Want more? The full recap starts right below!

PREVIOUSLY

Michelle drank coffee from a gas station, because she is incapable of making coffee and because Fanny can only drink her tea from a rusty watering can she found on the ground. Michelle and Fanny both got boyfriends, about whom I'm guessing we'll hear nothing this episode, as is the fashion these days. Bunheads-wise, Sasha is losing her mind, Boo has a new fella every episode, Ginny broke up with her gay boyfriend for no reason, and we never did get to see the Ginger Rogers dance.

NOW

Everybody in the new Paradise Coffee Shoppe is reading Fifty Shades Of Grey, even little kids. Effortless, timely and raucous, the comedy in this comedy.

Michelle: "I hate waiting for coffee, don't you? Too bad I am incompetent and cannot make my own."
Lady: "Everyone gets their coffee from this coffee shop you have never heard of because the barista is so good. His name is Bash, short for Sebastian, and I bet you one million fucking dollars that he is played by Sean Gunn. Please stop talking to me."
Michelle: "So he's been away from town at a coffee-making competition this whole show and now he's back, huh? That is a very Bunheads explanation."
Teen: "Please don't talk to me. People these days don't want to hear a crazy drunk lady talking, they just want to read and have their coffee."

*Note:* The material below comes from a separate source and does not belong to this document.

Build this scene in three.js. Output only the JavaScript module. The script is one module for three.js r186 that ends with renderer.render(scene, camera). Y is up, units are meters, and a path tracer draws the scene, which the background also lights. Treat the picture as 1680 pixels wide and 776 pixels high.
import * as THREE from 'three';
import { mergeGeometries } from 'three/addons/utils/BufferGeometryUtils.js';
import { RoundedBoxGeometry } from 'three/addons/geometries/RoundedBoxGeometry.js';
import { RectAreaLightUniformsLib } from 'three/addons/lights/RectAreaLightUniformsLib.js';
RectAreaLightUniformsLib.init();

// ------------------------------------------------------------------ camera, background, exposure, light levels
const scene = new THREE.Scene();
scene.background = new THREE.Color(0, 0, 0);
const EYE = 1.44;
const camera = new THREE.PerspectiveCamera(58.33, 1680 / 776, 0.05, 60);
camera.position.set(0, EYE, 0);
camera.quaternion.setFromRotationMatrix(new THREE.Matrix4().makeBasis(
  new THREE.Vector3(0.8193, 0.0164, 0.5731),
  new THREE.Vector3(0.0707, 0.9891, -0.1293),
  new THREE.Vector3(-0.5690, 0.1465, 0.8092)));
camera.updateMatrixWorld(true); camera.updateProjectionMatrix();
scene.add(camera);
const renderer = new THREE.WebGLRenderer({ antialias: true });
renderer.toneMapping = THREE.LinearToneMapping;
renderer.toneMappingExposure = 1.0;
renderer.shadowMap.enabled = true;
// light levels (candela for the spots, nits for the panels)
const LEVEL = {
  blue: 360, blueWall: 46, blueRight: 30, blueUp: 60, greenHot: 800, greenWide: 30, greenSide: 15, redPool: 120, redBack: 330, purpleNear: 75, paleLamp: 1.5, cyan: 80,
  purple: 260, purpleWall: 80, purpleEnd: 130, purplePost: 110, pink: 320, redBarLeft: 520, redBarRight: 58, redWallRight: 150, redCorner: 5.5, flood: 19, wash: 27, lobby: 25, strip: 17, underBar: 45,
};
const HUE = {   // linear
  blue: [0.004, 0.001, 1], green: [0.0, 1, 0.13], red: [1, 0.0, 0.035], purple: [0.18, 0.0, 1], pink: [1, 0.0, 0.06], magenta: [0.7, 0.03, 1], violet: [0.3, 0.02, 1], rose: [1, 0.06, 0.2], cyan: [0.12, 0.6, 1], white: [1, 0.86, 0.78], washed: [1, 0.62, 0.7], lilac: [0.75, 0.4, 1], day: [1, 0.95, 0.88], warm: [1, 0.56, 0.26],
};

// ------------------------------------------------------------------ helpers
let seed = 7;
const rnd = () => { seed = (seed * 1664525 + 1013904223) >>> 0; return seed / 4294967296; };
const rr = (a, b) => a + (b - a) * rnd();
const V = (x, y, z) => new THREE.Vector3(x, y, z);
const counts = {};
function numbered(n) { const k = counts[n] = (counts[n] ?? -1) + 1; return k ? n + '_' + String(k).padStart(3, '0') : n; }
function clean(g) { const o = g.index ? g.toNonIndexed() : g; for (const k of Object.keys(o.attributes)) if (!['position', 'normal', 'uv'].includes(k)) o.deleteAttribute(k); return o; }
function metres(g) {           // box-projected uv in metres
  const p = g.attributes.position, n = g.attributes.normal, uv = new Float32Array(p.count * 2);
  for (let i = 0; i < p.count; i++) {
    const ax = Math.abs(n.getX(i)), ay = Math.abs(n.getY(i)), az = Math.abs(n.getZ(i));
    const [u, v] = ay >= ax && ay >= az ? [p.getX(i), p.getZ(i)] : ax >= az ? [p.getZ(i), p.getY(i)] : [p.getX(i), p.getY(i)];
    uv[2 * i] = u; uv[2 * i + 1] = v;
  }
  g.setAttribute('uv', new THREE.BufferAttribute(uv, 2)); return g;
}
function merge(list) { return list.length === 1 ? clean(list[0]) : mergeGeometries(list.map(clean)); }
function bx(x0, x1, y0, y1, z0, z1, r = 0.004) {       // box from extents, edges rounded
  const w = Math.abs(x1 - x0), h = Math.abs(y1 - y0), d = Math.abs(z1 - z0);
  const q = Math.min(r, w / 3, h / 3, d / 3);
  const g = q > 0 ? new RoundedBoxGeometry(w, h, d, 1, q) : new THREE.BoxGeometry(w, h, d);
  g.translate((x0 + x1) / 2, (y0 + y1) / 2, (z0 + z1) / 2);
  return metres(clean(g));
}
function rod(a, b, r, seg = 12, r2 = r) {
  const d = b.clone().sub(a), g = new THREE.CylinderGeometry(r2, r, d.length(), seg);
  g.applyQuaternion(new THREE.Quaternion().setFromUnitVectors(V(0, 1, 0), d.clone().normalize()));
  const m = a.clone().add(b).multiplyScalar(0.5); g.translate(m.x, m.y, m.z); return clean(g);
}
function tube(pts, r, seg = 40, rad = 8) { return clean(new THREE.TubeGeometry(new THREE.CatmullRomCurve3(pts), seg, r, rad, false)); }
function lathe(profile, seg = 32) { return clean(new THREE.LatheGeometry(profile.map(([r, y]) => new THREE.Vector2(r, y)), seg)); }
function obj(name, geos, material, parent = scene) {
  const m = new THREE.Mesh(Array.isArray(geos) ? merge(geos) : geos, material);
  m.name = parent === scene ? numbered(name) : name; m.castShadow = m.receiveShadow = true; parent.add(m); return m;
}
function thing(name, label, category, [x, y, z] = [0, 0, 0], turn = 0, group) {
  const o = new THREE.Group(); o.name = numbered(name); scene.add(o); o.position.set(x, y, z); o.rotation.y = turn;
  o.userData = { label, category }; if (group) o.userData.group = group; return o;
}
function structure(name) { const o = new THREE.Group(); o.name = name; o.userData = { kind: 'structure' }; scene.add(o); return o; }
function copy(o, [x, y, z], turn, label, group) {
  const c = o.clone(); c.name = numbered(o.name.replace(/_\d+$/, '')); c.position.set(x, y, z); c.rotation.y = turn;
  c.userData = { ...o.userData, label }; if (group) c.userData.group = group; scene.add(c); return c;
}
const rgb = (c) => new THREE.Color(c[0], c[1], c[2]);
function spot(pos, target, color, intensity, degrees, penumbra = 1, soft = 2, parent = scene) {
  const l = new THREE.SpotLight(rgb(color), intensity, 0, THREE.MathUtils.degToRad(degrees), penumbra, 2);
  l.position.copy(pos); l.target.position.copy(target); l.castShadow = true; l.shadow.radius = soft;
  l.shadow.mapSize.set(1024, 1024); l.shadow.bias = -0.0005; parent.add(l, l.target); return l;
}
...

Michelle pulls out a book, one of the trade papers, and immediately starts yelling at everybody about whatever she read in there. Sean Effing Gunn appears, as I suppose we all knew he would eventually. Dressed as someone from the Emerald City, of course, because when you're ripping off a single one-note joke about baristas that wasn't even true twenty years ago when people started making the joke, a fedora is a must. And the chinstrap beard, of course. Creating the illusion of a chin.

Sean Gunn makes a peace sign in the lady's foam, got it. Sean Gunn is not amused by Michelle's disdain for the names of the sizes of coffee you can get at Starbucks, although by all rights -- as a time-traveler from the film Singles, which came out in theatres when you and me and most of the people watching this were children, and in which this joke would not have been out of place -- he should probably fall down shitting himself with laughter, got it. Sean Gunn doesn't want to take Michelle's order because he is pretentious about coffee, got it. Got it, got it, got it.